After much speculation, Chinese-made art and antiquities have been spared from the escalating US-China trade war. US president Donald Trump declared a 10% tariff on USD$200 billion of Chinese products – but at the beginning of the week, the Office of the United States Trade Representative released a revised list of goods excluding Chinese artworks, according to The Art Newspaper. The previous list dating to July included Chinese paintings, drawings, sculptures and antiquities.
Museum Day, this Saturday 22 September, will see nearly 1,500 museums across the US offer free admission – visitors just need to download a Museum Day ticket (one per email address).
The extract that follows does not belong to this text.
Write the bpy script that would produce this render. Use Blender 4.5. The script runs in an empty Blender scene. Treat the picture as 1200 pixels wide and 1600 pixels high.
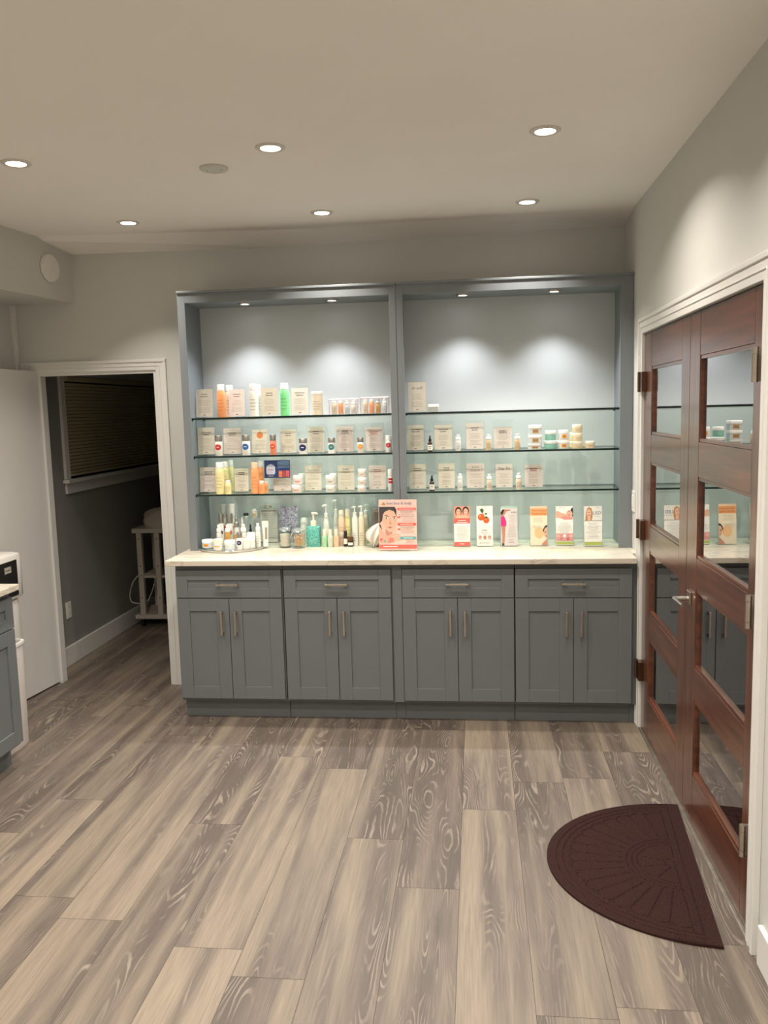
import bpy, bmesh, math, random
from mathutils import Matrix, Vector

random.seed(7)
PI = math.pi
SC = bpy.context.scene
COL = SC.collection

# ------------------------------------------------------------------ camera
cam = bpy.data.cameras.new('camera')
cam.sensor_fit = 'HORIZONTAL'
cam.sensor_width = 36.0
cam.lens = 36.0 * 1314.49 / 1200.0
cam.clip_start = 0.05
camo = bpy.data.objects.new('camera', cam)
COL.objects.link(camo)
R_ = Vector((0.993857, 0.107624, -0.025794)); U_ = Vector((0.012398, 0.123327, 0.992289)); F_ = Vector((-0.109975, 0.986513, -0.121235))
camo.matrix_world = Matrix(((R_.x, U_.x, -F_.x, 1.65855), (R_.y, U_.y, -F_.y, -4.41073), (R_.z, U_.z, -F_.z, 1.70715), (0, 0, 0, 1)))
SC.camera = camo

# ------------------------------------------------------------------ world, exposure
world = bpy.data.worlds.new('night')
SC.world = world
world.use_nodes = True
world.node_tree.nodes['Background'].inputs[0].default_value = (0.02, 0.022, 0.03, 1)
world.node_tree.nodes['Background'].inputs[1].default_value = 0.1
SC.view_settings.view_transform = 'Standard'
SC.view_settings.look = 'None'
SC.view_settings.gamma = 1.0
SC.view_settings.use_curve_mapping = False
SC.view_settings.exposure = 0.42
SC.cycles.transparent_max_bounces = 40
SC.cycles.max_bounces = 14
SC.cycles.diffuse_bounces = 6
SC.cycles.sample_clamp_indirect = 6.0

CEIL = 2.736
LAMP_POWER = 10.5
PUCK_POWER = 24.0
LAMP_COLOR = (1.0, 0.92, 0.825)
PUCK_COLOR = (0.93, 0.96, 1.0)
LAMP_X = (-0.18, 0.872, 1.932)
LAMP_Y = (0.08, -1.035, -2.27, -3.45, -4.6)
PUCKS = ((0.345, 0.43), (0.853, 0.425), (1.593, 0.43), (2.097, 0.425))
for ly in LAMP_Y:
    for lx in LAMP_X:
        ld = bpy.data.lights.new('ceiling_lamp_light', 'AREA')
        ld.shape = 'DISK'; ld.size = 0.07; ld.energy = LAMP_POWER * (0.42 if ly > 0 else 1.0); ld.color = LAMP_COLOR; ld.spread = math.radians(95 if ly > 0 else 138)
        lo = bpy.data.objects.new('ceiling_lamp_light', ld); COL.objects.link(lo)
        lo.location = (lx, ly, CEIL - 0.012)
for (lx, ly) in PUCKS:
    ld = bpy.data.lights.new('puck_light_beam', 'SPOT')
    ld.energy = PUCK_POWER; ld.color = PUCK_COLOR; ld.spot_size = math.radians(112); ld.spot_blend = 0.85; ld.shadow_soft_size = 0.02
    lo = bpy.data.objects.new('puck_light_beam', ld); COL.objects.link(lo)
    lo.location = (lx, ly, 2.318)
    lo.rotation_euler = (math.radians(-15), 0, 0)

# ------------------------------------------------------------------ materials
def lin(c):
    return tuple(((v / 255) / 12.92 if v / 255 <= 0.04045 else (((v / 255) + 0.055) / 1.055) ** 2.4) for v in c)

MATS = {}
def new_mat(name):
    m = bpy.data.materials.new(name); m.use_nodes = True
    return m, m.node_tree.nodes, m.node_tree.links, m.node_tree.nodes['Principled BSDF']

def pm(name, rgb, rough=0.5, metal=0.0, var=0.04, scale=25.0, bump=0.0, coat=0.0, sub=0.0, trans=0.0):
    """procedural painted / moulded material: colour with slight noise variation"""
    if name in MATS: return MATS[name]
    m, N, L, b = new_mat(name)
    c = lin(rgb)
    tc = N.new('ShaderNodeTexCoord'); nz = N.new('ShaderNodeTexNoise')
    nz.inputs['Scale'].default_value = scale; nz.inputs['Detail'].default_value = 3
    L.new(tc.outputs['Object'], nz.inputs['Vector'])
    cr = N.new('ShaderNodeValToRGB')
    cr.color_ramp.elements[0].position = 0.3; cr.color_ramp.elements[1].position = 0.7
    cr.color_ramp.elements[0].color = (*[v * (1 - var) for v in c], 1)
    cr.color_ramp.elements[1].color = (*[min(1, v * (1 + var)) for v in c], 1)
    L.new(nz.outputs['Fac'], cr.inputs['Fac']); L.new(cr.outputs['Color'], b.inputs['Base Color'])
    b.inputs['Roughness'].default_value = rough; b.inputs['Metallic'].default_value = metal
    if coat: b.inputs['Coat Weight'].default_value = coat; b.inputs['Coat Roughness'].default_value = 0.1
    if trans: b.inputs['Transmission Weight'].default_value = trans
    if bump:
        bp = N.new('ShaderNodeBump'); bp.inputs['Strength'].default_value = bump; bp.inputs['Distance'].default_value = 0.001
        L.new(nz.outputs['Fac'], bp.inputs['Height']); L.new(bp.outputs['Normal'], b.inputs['Normal'])
    MATS[name] = m
    return m

def clear(name, tint, gloss=1.0, rough=0.02, ior=1.45, haze=0.0, haze_col=(1, 1, 1)):
    """clear sheet: tinted transparency with a Fresnel reflection, optionally a little milky"""
    if name in MATS: return MATS[name]
    m, N, L, b = new_mat(name)
    N.remove(b); out = N['Material Output']
    tr = N.new('ShaderNodeBsdfTransparent'); tr.inputs[0].default_value = (*tint, 1)
    gl = N.new('ShaderNodeBsdfGlossy'); gl.inputs['Roughness'].default_value = rough
    fr = N.new('ShaderNodeFresnel'); fr.inputs[0].default_value = ior
    mu = N.new('ShaderNodeMath'); mu.operation = 'MULTIPLY'; mu.use_clamp = True; mu.inputs[1].default_value = gloss
    nz = N.new('ShaderNodeTexNoise'); nz.inputs['Scale'].default_value = 3.0
    bp = N.new('ShaderNodeBump'); bp.inputs['Strength'].default_value = 0.01; L.new(nz.outputs['Fac'], bp.inputs['Height'])
    L.new(bp.outputs['Normal'], gl.inputs['Normal'])
    ge = N.new('ShaderNodeNewGeometry'); fs = N.new('ShaderNodeMath'); fs.operation = 'SUBTRACT'; fs.inputs[0].default_value = 1.0
    fm = N.new('ShaderNodeMath'); fm.operation = 'MULTIPLY'
    L.new(ge.outputs['Backfacing'], fs.inputs[1]); L.new(fr.outputs[0], fm.inputs[0]); L.new(fs.outputs[0], fm.inputs[1])
    L.new(fm.outputs[0], mu.inputs[0])
    base = tr
    if haze:
        df = N.new('ShaderNodeBsdfDiffuse'); df.inputs[0].default_value = (*haze_col, 1)
        hm = N.new('ShaderNodeMixShader'); hm.inputs[0].default_value = haze
        L.new(tr.outputs[0], hm.inputs[1]); L.new(df.outputs[0], hm.inputs[2]); base = hm
    mx = N.new('ShaderNodeMixShader')
    L.new(mu.outputs[0], mx.inputs[0]); L.new(base.outputs[0], mx.inputs[1]); L.new(gl.outputs[0], mx.inputs[2])
    L.new(mx.outputs[0], out.inputs[0])
    MATS[name] = m
    return m

def emit_mat(name, rgb, strength):
    m, N, L, b = new_mat(name)
    b.inputs['Base Color'].default_value = (1, 1, 1, 1)
    b.inputs['Emission Color'].default_value = (*rgb, 1); b.inputs['Emission Strength'].default_value = strength
    MATS[name] = m
    return m

WALL = pm('wall_paint', (197, 197, 192), 0.75, var=0.012, scale=4, bump=0.04)
CEILM = pm('ceiling_paint', (236, 232, 226), 0.8, var=0.01, scale=3, bump=0.03)
TRIM = pm('white_trim_paint', (214, 213, 208), 0.4, var=0.01)
CAB = pm('grey_cabinet_paint', (103, 107, 108), 0.42, var=0.015, scale=8)
HUTCH_LIT = pm('cabinet_paint_lit_hutch', (121, 127, 131), 0.42, var=0.015, scale=8)  # same paint as the base cabinets, lightened to carry the hutch's stronger light
BACKP = pm('hutch_back_paint', (196, 200, 201), 0.55, var=0.01, scale=5)
SLAB = pm('white_door_paint', (208, 206, 202), 0.5, var=0.01, scale=4)
NICKEL = pm('brushed_nickel', (190, 180, 166), 0.32, 1.0, var=0.06, scale=60)
CHROME = pm('chrome', (215, 214, 210), 0.12, 1.0, var=0.02)
HINGE_BROWN = pm('hinge_wood_reflection', (120, 92, 76), 0.25, 1.0, var=0.05)  # silver hinge metal; the wood's brown reflection is put into its colour
WHITE = pm('white_plastic', (226, 224, 218), 0.35, var=0.015)
BLACKP = pm('black_plastic', (30, 28, 27), 0.4, var=0.05)
DARK = pm('dark_void', (14, 13, 12), 0.9)
PAPER = pm('white_paper', (238, 233, 224), 0.8, var=0.02)
INK = pm('grey_ink', (150, 136, 126), 0.8)
INKD = pm('dark_ink', (92, 78, 72), 0.8)
INKR = pm('red_ink', (178, 92, 86), 0.8)
ACRYL = clear('clear_acrylic', (0.988, 0.993, 0.99), 0.8, haze=0.012, haze_col=(0.8, 0.85, 0.82))

def glass_shelf_mats():
    return (clear('shelf_glass', (0.93, 0.98, 0.955), 0.9, 0.0), pm('shelf_glass_edge', (8, 34, 30), 0.08, var=0.1))
GLASS, GLASSE = glass_shelf_mats()

def marble():
    m, N, L, b = new_mat('veined_quartz')
    tc = N.new('ShaderNodeTexCoord'); mp = N.new('ShaderNodeMapping'); mp.inputs['Scale'].default_value = (1.2, 3.4, 3.4); mp.inputs['Rotation'].default_value = (0, 0, 0.25)
    L.new(tc.outputs['Object'], mp.inputs[0])
    n1 = N.new('ShaderNodeTexNoise'); n1.inputs['Scale'].default_value = 2.2; n1.inputs['Detail'].default_value = 8; n1.inputs['Distortion'].default_value = 1.3
    L.new(mp.outputs[0], n1.inputs['Vector'])
    r1 = N.new('ShaderNodeValToRGB'); e = r1.color_ramp.elements
    e[0].position = 0.47; e[0].color = (0, 0, 0, 1); e[1].position = 0.5; e[1].color = (1, 1, 1, 1)
    x = r1.color_ramp.elements.new(0.53); x.color = (0, 0, 0, 1)
    L.new(n1.outputs['Fac'], r1.inputs['Fac'])
    n2 = N.new('ShaderNodeTexNoise'); n2.inputs['Scale'].default_value = 3; L.new(mp.outputs[0], n2.inputs['Vector'])
    mu = N.new('ShaderNodeMath'); mu.operation = 'MULTIPLY'; L.new(r1.outputs[0], mu.inputs[0]); L.new(n2.outputs['Fac'], mu.inputs[1])
    mx = N.new('ShaderNodeMix'); mx.data_type = 'RGBA'
    mx.inputs['A'].default_value = (*lin((208, 199, 182)), 1); mx.inputs['B'].default_value = (*lin((160, 148, 130)), 1)
    L.new(mu.outputs[0], mx.inputs['Factor']); L.new(mx.outputs['Result'], b.inputs['Base Color'])
    b.inputs['Roughness'].default_value = 0.22
    MATS['veined_quartz'] = m
    return m
QUARTZ = marble()

def wood(name, c1, c2, axis='Z', rough=0.28):
    m, N, L, b = new_mat(name)
    tc = N.new('ShaderNodeTexCoord'); mp = N.new('ShaderNodeMapping')
    mp.inputs['Scale'].default_value = (14, 14, 0.9) if axis == 'Z' else (14, 0.9, 14)
    L.new(tc.outputs['Object'], mp.inputs[0])
    n = N.new('ShaderNodeTexNoise'); n.inputs['Scale'].default_value = 2.4; n.inputs['Detail'].default_value = 7; n.inputs['Distortion'].default_value = 0.6
    L.new(mp.outputs[0], n.inputs['Vector'])
    cr = N.new('ShaderNodeValToRGB'); e = cr.color_ramp.elements
    e[0].position = 0.3; e[0].color = (*lin(c1), 1); e[1].position = 0.72; e[1].color = (*lin(c2), 1)
    L.new(n.outputs['Fac'], cr.inputs['Fac']); L.new(cr.outputs['Color'], b.inputs['Base Color'])
    b.inputs['Roughness'].default_value = rough
    b.inputs['Coat Weight'].default_value = 0.6; b.inputs['Coat Roughness'].default_value = 0.2
    MATS[name] = m
    return m
WOODV = wood('mahogany_upright', (66, 36, 23), (108, 64, 43), 'Z')
WOODH = wood('mahogany_rail', (66, 35, 23), (110, 63, 42), 'Y')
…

Museum Day, now in its 14th edition, is an annual event sponsored by the Smithsonian magazine – this year’s theme is ‘Women Making History’.
As part of its series of obituaries, ‘Overlooked’, for those it ignored in the past, the New York Times has belatedly published an obituary for the Cuban artist Ana Mendieta. Mendieta was married to sculptor Carl Andre, who some still blame for her death (Mendieta fell from a window to her death in 1985), although he was cleared of murder. ‘Ana Mendieta’s art was sometimes violent, often unapologetically feminist and usually raw,’ writes Monica Castillo.
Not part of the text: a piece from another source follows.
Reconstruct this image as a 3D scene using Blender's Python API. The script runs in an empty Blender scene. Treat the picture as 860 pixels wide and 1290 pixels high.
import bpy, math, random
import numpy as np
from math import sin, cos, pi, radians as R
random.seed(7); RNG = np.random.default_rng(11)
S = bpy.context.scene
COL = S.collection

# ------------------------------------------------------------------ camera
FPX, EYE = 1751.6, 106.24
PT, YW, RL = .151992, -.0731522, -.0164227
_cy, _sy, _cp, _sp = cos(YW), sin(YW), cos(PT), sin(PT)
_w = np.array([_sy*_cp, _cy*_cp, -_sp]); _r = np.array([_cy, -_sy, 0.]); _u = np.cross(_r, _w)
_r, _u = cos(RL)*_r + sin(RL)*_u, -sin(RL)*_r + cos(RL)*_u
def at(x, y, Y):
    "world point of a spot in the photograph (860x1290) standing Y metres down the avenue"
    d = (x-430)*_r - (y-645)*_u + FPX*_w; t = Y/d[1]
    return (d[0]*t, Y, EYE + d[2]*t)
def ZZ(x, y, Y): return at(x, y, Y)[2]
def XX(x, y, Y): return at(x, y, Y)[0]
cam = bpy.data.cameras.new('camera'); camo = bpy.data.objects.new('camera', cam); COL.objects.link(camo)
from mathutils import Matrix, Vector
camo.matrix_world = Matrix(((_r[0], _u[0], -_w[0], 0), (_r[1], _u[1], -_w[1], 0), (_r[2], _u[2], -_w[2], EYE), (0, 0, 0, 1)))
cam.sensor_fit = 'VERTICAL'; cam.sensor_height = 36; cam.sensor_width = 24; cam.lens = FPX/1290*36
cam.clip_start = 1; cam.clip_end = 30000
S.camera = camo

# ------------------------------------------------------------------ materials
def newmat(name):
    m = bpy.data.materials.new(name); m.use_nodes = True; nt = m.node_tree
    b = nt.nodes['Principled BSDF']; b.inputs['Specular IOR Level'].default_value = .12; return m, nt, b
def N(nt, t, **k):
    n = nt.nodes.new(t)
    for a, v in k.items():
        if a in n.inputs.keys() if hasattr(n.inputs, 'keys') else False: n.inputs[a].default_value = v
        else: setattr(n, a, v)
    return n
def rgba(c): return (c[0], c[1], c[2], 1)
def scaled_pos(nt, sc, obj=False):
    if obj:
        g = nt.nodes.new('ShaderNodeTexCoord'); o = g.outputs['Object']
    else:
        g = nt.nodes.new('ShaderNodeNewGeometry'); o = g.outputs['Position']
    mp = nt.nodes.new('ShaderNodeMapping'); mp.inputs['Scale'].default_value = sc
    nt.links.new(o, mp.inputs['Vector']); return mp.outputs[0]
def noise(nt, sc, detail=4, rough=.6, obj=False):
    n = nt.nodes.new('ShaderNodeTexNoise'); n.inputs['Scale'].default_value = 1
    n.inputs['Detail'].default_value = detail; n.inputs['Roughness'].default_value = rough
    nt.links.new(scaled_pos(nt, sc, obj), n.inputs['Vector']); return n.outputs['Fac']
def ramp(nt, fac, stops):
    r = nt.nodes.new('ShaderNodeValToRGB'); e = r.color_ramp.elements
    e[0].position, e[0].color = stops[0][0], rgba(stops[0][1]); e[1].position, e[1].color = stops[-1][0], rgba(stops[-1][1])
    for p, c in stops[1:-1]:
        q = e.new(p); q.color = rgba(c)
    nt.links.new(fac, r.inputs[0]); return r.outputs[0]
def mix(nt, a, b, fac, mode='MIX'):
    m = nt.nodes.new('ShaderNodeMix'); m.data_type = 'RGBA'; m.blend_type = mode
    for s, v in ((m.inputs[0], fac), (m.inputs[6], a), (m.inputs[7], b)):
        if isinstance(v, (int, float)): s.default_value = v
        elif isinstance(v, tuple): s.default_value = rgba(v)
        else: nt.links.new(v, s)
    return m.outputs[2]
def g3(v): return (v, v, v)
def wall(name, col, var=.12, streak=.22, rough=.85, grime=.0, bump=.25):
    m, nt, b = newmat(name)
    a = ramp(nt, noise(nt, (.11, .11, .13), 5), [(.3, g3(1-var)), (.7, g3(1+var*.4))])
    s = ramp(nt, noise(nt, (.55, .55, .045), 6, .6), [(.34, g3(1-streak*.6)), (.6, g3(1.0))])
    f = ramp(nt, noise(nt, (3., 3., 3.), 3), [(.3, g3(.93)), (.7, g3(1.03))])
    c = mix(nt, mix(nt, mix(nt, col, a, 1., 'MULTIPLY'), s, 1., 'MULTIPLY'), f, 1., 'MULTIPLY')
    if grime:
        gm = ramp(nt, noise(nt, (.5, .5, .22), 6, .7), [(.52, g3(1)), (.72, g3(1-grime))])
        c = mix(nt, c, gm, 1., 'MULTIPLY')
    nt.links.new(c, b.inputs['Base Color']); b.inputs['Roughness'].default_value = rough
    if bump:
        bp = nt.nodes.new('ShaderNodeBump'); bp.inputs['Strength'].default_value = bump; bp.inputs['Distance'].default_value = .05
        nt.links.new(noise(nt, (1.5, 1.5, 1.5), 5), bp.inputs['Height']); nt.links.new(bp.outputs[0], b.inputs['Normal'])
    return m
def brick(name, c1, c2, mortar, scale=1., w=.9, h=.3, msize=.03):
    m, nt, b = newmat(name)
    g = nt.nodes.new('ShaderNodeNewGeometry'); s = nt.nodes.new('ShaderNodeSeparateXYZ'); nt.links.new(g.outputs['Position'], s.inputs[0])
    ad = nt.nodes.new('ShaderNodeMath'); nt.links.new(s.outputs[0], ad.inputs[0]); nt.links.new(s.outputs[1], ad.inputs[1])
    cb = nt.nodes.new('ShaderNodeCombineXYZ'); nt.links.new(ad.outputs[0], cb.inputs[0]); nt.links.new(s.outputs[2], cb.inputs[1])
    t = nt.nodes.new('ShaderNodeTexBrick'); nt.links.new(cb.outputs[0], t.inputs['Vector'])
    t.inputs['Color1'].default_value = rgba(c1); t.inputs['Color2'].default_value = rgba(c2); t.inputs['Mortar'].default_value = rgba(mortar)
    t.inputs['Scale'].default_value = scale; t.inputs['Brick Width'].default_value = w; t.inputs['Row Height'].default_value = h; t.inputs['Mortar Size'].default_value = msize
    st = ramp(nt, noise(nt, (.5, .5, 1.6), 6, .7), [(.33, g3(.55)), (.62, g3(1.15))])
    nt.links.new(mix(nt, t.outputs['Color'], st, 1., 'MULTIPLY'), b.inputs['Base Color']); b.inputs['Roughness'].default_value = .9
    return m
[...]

Ai Weiwei is heading to upstate New York. The dissident Chinese artist, currently living in Berlin, told an audience in Athens on Tuesday that he was moving to the US so his son can receive his schooling in English. Ai explained why he had chosen the rural life: ‘New York City is quite exciting, but not for the old men like me.’
And finally, Danish-Palestinian artist Larissa Sansour has been chosen to represent Denmark at the 2019 Venice Biennale. The pavilion will be curated by Nat Muller. ‘It is a huge honour for me to represent Denmark at the Venice Biennial. It has always been a big dream of mine to exhibit at the Giardini, and it’s a very special feeling to get to develop a new series of works for the Danish Pavilion,’ Sansour said.